MPFA Chairman Mrs Ayesha Macpherson Lau published her latest blog post today (17 September), commemorating the establishment of the MPFA 25 years ago today in 1998. Since the inception of the MPF System on 1 December 2000, the MPFA has undertaken the important mission of safeguarding the MPF rights of the working population and progressively developing and enhancing the MPF System.  The total MPF assets now amount to nearly HK$1,150 billion, which is equivalent to 1.5 times of the Government’s fiscal reserves and serves as an important resource for retirement protection for the society.

 

 

Over the past 25 years, the MPFA has been committed to working on four major strategic areas, namely (1) protecting scheme members’ MPF rights, (2) driving fee reductions, (3) enhancing the adequacy of the MPF System and (4) improving investment regulations.

In respect of protecting scheme members’ MPF rights, the MPFA spares no effort to help scheme members recover default MPF contributions through proactive enforcement actions. According to MPFA statistics collected since the 2005-06 financial year, the Authority has handled 640,000 non-compliant cases and helped recover over $2.9 billion of default MPF contributions. 

Driving fee reductions has always been one of the top priorities of the MPFA. Through the joint efforts of the MPFA and the industry over the years, the average fund expense ratio (FER) of the MPF dropped by 37% from 2.1% in 2007 to 1.32% as at the end of July 2023. Mrs Lau said that the MPFA would continue to introduce various measures to drive further fee reductions.

 

 

 

The MPFA has continuously explored ways to reduce its operating costs. The Authority had merged its two offices in Kwai Chung and Kwun Tong into one office in Kwun Tong this year. Consolidating the two offices has improved operational efficiency and reduced rental and related expenses by nearly 30%, thereby saving $14 million per annum. This is in line with the MPFA's longstanding principle of pursuing prudent fiscal management.
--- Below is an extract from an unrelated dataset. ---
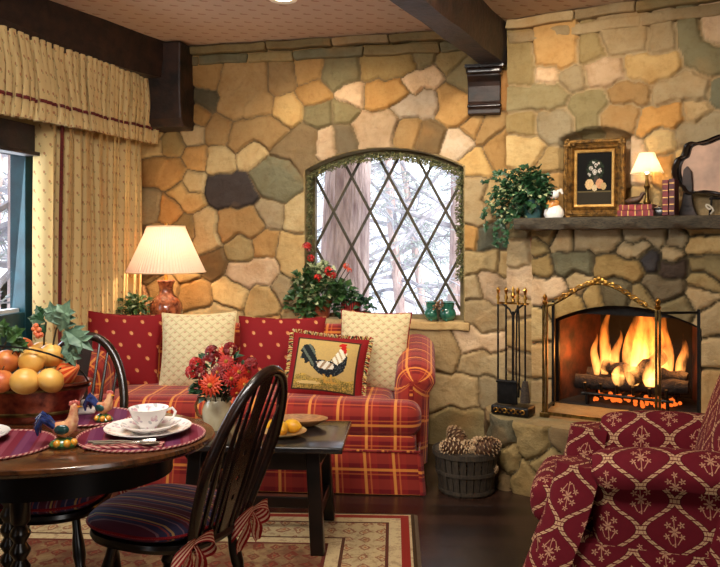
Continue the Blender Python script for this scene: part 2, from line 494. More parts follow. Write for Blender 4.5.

As the MPFA embarks on its next 25 years, Mrs Lau said that she will lead the Authority to take further steps to improve the MPF System on various fronts with a view to helping the working population increase their retirement reserves. The steps include:

  • Taking the eMPF Platform project forward at full steam to create room for fee reduction and enhance operational efficiency;
  • Expanding the range of MPF permissible investments, optimizing restrictions for new products on the premise of balancing returns and risks, and encouraging the industry to introduce more new retirement investment products;
  • Continuing to drive fees reduction by requiring trustees to develop a five-year fee reduction strategic plan targeting fees other than administration fees; and
  • Reviewing the minimum and maximum relevant income levels for MPF contributions and further promoting voluntary contributions to enhance the adequacy of the MPF.
 
For the full version of the article, please visit the MPFA blog. The blog is in Chinese only.

 

 

The MPFA held a reception earlier last week to commemorate its 25th anniversary, officiated by the Financial Secretary Mr Paul Chan, MPFA Chairman Mrs Ayesha Macpherson Lau and Managing Director Mr Cheng Yan-chee. Mrs Lau thanked the Government for its support for, and recognition of, the MPFA’s efforts over the years, which encourage the MPFA to continue to devote their best efforts to the protection of the MPF rights of the working population.

 

 

 

Other guests included the President of Legislative Council Mr Andrew Leung, Secretary for Labour and Welfare Mr Chris Sun, Permanent Secretary for Labour and Welfare Ms Alice Lau, Under Secretary for Financial Services and the Treasury Mr Joseph Chan, and Commissioner for Labour Ms May Chan, etc.